To his credit, President Reagan is admitting a small pool of print and broadcast journalists at his official, private swearing-in ceremony in the White House today. The last president to have such a private Sunday ceremony, meeting the constitutional mandate of a Jan. 20 oath-taking, was Dwight D. Eisenhower.

No reporters were admitted on that date in 1957, and the White House correspondents were, to put it mildly, upset. The late Edward T. Folliard, who had covered the presidential mansion as far back as Calvin Coolidge's administration, wrote a classic lead paragraph for this newspaper the next morning. The attribution stuck out like a sore thumb:

"President Eisenhower and Vice President Nixon were sworn in for a second term yesterday in a private ceremony at the White House, the Nation was told by Press Secretary James C. Hagerty."

Before that, the last president who took the oath at the White House was Franklin D. Roosevelt.
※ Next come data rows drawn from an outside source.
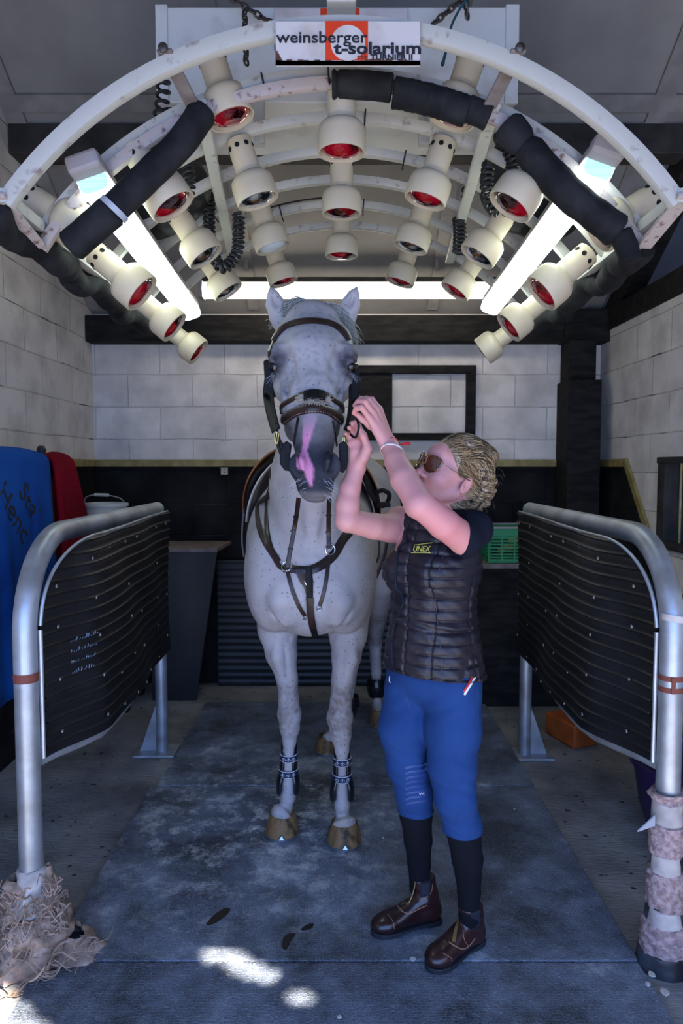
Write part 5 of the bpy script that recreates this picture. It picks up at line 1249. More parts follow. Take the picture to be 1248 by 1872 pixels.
def hangstrap(L, Ys, wd, name, m='leather'):
    pix = B(L); pts = []
    for (a, b_), yy in zip(pix, Ys):
        q = p(a, b_, yy); s_, n_ = on_surf(hbv, a, b_, 2.6)
        if s_.y-.006 < q.y: q = p(a, b_, s_.y-.008)
        pts.append(q)
    return freestrap(pts, (0, -1, .1), wd, .004, name, m, 5, bp_)
hangstrap([(490, 195), (480, 290), (462, 400), (440, 520), (418, 640), (408, 690)], [2.40, 2.45, 2.5, 2.5, 2.5, 2.5], .016, 'martingale_strap')
hangstrap([(708, 200), (705, 300), (704, 430), (706, 520), (710, 560)], [2.40, 2.45, 2.5, 2.5, 2.5], .016, 'martingale_strap')
for L, loops in ((((470, 330), (452, 430), (432, 560)), 0), (((705, 320), (703, 440), (707, 545)), 0)):
    for q in L:
        a, b_ = B([q])[0]; s_, n_ = on_surf(hbv, a, b_, 2.6); yy = min(s_.y-.012, 2.5)
        MB().box(p(a, b_, yy), (.021, .010, .008)).build('keeper_loop', 'leather', bp_, smooth=False, bevel=.002)
for q in ((412, 690), (708, 565)):
    a, b_ = B([q])[0]; s_, n_ = on_surf(hbv, a, b_, 2.6); c = s_+n_*.010; R = rot_z_to(n_)
    MB().tube([c+R @ Vector((.0185*math.cos(2*PI*k/28), .0185*math.sin(2*PI*k/28), 0)) for k in range(28)], .0024, 8, closed=True).build('steel_ring', 'steel', bp_)
bstrap([(415, 725), (425, 780), (450, 870), (490, 960), (530, 1030)], .014, 'lower_strap', lift=.004)
bstrap([(705, 600), (695, 700), (685, 800), (665, 890), (640, 960)], .014, 'lower_strap', lift=.004)
for q in ((538, 1043), (637, 978), (545, 800)):
    a, b_ = B([q])[0]; s_, n_ = on_surf(hbv, a, b_, 2.6); buckle(s_+n_*.008, .018, .014, n_, 'steel', bp_, .0017, .3)
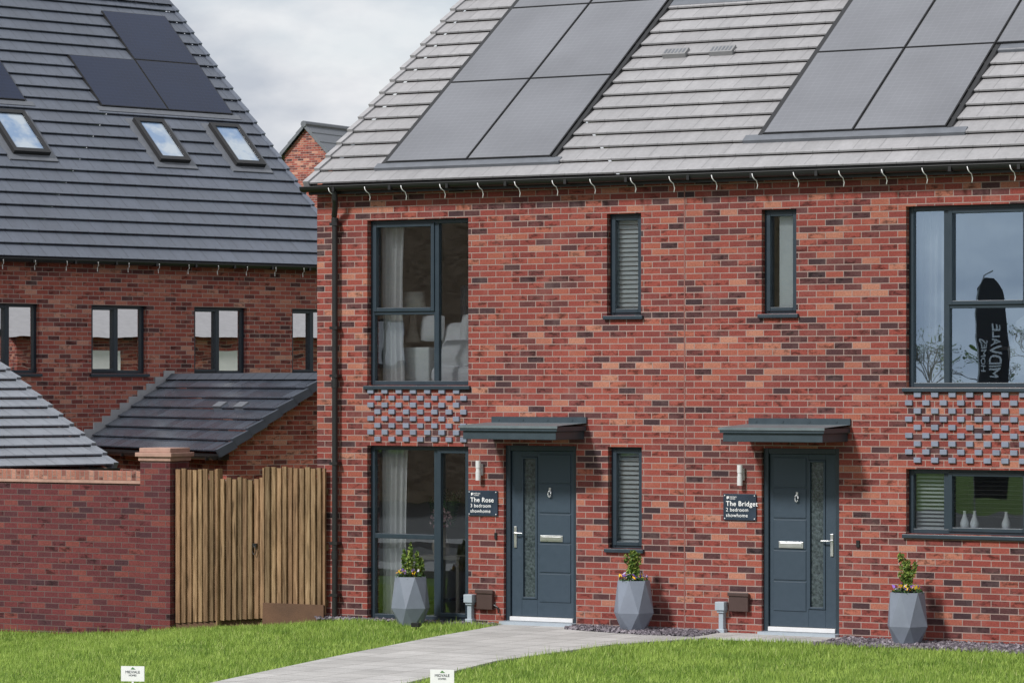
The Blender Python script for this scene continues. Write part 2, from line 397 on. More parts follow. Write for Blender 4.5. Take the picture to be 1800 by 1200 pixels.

It was in 1945, when he was sworn in for his fourth term. He died three months later. Because World War II was still going on, FDR decided to forgo the pomp of a Capitol ceremony and a parade for a simple 15-minute ceremony on the back porch of the mansion. About 1,800 spectators were admitted to the White House grounds.

It is a measure of the time that The Washington Post's front page the following morning was topped by a three-line banner headline. The first line dealt with the war on the Russian front, the second line with the war on the French front and the third line with the presidential oath taking.